▶ **Your objective**
Retype, exactly as they stand, the lines from the start of the data to the line that contains "from mathutils.bvhtree import BVHTree", both ends included. Leave the pictures out.

++++++

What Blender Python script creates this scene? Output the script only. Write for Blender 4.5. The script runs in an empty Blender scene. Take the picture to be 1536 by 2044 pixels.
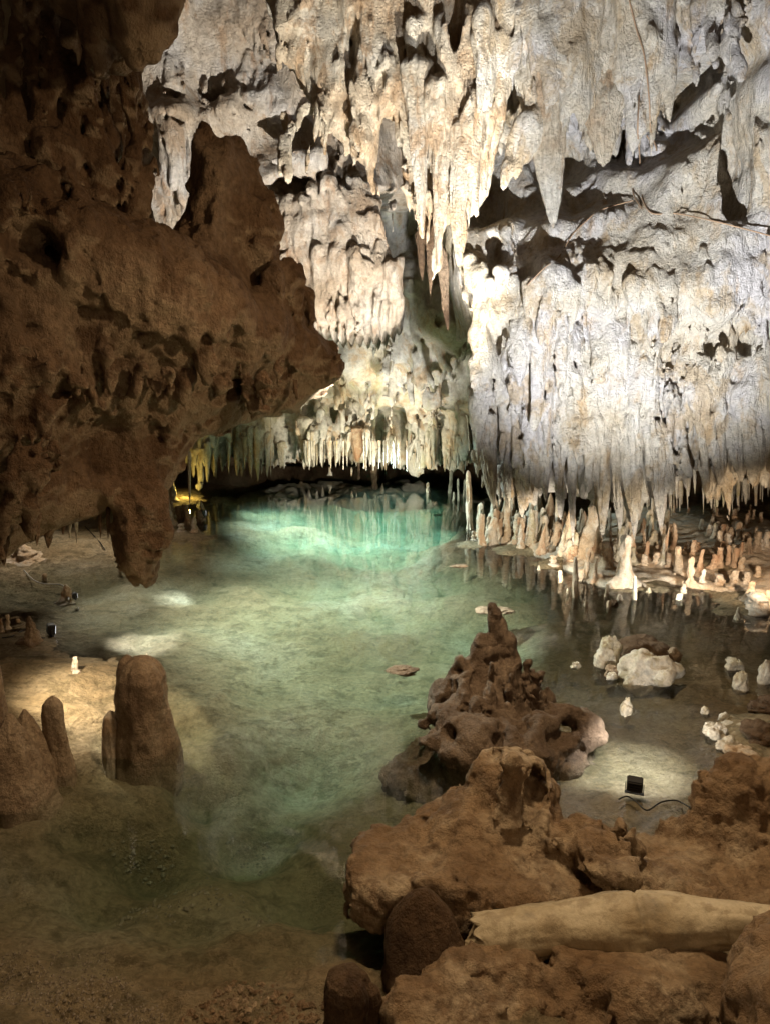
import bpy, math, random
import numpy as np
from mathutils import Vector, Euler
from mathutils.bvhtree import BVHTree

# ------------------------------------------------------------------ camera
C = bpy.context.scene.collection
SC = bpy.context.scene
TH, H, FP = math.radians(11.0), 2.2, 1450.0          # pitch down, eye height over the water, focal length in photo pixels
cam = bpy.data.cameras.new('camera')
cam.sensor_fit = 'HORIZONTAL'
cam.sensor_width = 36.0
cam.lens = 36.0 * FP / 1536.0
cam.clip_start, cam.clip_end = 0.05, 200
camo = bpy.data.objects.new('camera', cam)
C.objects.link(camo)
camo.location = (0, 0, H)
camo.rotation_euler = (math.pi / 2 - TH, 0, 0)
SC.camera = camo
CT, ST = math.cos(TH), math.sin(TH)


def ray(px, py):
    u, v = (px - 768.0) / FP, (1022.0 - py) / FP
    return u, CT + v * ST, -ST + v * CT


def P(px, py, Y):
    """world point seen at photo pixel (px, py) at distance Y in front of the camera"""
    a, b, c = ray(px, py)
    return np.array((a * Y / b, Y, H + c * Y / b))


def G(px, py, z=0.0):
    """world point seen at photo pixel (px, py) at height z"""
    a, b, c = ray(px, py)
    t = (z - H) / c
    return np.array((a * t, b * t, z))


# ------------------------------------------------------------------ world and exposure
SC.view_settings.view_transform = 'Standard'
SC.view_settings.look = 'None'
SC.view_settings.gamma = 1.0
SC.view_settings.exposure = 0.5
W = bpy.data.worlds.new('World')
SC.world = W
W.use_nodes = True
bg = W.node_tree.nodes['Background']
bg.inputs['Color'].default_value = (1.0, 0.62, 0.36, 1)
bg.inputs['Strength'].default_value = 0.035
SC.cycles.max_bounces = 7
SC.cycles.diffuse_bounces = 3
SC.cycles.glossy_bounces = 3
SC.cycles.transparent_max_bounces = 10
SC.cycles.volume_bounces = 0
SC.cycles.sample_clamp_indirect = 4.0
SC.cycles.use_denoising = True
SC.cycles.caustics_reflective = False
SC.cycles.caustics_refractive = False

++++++

▶ **Solution**
What Blender Python script creates this scene? Output the script only. Write for Blender 4.5. The script runs in an empty Blender scene. Take the picture to be 1536 by 2044 pixels.
import bpy, math, random
import numpy as np
from mathutils import Vector, Euler
from mathutils.bvhtree import BVHTree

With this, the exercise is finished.